> _Work required_
Copy verbatim the material from its first line to the line that holds "d9 = gp(2010, 847);", including that line.

"""

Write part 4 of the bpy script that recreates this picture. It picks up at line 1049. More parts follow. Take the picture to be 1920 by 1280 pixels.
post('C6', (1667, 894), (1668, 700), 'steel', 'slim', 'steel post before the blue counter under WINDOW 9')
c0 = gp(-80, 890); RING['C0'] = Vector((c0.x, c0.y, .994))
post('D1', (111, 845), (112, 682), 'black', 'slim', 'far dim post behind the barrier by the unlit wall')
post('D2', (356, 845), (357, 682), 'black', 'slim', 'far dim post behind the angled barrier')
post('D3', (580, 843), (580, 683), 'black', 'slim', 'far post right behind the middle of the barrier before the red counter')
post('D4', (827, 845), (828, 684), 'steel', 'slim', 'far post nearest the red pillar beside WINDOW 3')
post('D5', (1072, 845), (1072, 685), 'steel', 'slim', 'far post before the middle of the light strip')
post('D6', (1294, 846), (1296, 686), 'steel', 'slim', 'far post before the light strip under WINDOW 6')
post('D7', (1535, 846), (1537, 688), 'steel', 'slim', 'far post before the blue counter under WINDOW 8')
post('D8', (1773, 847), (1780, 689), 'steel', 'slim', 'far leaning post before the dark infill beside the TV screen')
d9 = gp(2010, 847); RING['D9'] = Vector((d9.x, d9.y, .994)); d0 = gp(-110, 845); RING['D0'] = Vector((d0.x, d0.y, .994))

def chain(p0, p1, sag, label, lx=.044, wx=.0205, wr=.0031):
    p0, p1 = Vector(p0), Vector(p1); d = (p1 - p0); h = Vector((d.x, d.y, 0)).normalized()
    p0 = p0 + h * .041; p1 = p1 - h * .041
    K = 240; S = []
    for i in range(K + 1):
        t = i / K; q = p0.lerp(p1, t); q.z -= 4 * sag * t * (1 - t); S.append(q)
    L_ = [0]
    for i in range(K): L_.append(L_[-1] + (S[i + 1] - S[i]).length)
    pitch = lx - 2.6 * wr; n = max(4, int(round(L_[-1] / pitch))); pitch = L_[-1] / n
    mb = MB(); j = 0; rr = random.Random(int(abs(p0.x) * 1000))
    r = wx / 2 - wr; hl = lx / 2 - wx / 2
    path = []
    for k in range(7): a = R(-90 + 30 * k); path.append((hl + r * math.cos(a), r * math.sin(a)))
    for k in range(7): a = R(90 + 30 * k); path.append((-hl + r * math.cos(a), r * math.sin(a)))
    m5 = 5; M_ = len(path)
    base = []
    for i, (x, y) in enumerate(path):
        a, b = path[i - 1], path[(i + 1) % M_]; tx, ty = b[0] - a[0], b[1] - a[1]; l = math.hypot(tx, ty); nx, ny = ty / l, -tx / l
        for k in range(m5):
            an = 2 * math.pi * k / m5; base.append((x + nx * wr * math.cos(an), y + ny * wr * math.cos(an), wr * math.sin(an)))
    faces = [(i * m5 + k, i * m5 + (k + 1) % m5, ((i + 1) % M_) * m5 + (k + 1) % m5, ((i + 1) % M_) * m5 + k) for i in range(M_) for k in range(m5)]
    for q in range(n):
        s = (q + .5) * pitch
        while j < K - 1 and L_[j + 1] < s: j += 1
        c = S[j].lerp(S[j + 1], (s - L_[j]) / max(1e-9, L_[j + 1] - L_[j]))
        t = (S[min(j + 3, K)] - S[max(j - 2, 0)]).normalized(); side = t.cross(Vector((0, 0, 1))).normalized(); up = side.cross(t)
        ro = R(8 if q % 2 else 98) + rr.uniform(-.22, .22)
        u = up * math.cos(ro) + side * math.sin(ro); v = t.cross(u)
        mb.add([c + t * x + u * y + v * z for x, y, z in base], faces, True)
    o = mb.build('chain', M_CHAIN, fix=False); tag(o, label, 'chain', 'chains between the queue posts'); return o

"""

> _Full output_
Write part 4 of the bpy script that recreates this picture. It picks up at line 1049. More parts follow. Take the picture to be 1920 by 1280 pixels.
post('C6', (1667, 894), (1668, 700), 'steel', 'slim', 'steel post before the blue counter under WINDOW 9')
c0 = gp(-80, 890); RING['C0'] = Vector((c0.x, c0.y, .994))
post('D1', (111, 845), (112, 682), 'black', 'slim', 'far dim post behind the barrier by the unlit wall')
post('D2', (356, 845), (357, 682), 'black', 'slim', 'far dim post behind the angled barrier')
post('D3', (580, 843), (580, 683), 'black', 'slim', 'far post right behind the middle of the barrier before the red counter')
post('D4', (827, 845), (828, 684), 'steel', 'slim', 'far post nearest the red pillar beside WINDOW 3')
post('D5', (1072, 845), (1072, 685), 'steel', 'slim', 'far post before the middle of the light strip')
post('D6', (1294, 846), (1296, 686), 'steel', 'slim', 'far post before the light strip under WINDOW 6')
post('D7', (1535, 846), (1537, 688), 'steel', 'slim', 'far post before the blue counter under WINDOW 8')
post('D8', (1773, 847), (1780, 689), 'steel', 'slim', 'far leaning post before the dark infill beside the TV screen')
d9 = gp(2010, 847); RING['D9'] = Vector((d9.x, d9.y, .994)); d0 = gp(-110, 845); RING['D0'] = Vector((d0.x, d0.y, .994))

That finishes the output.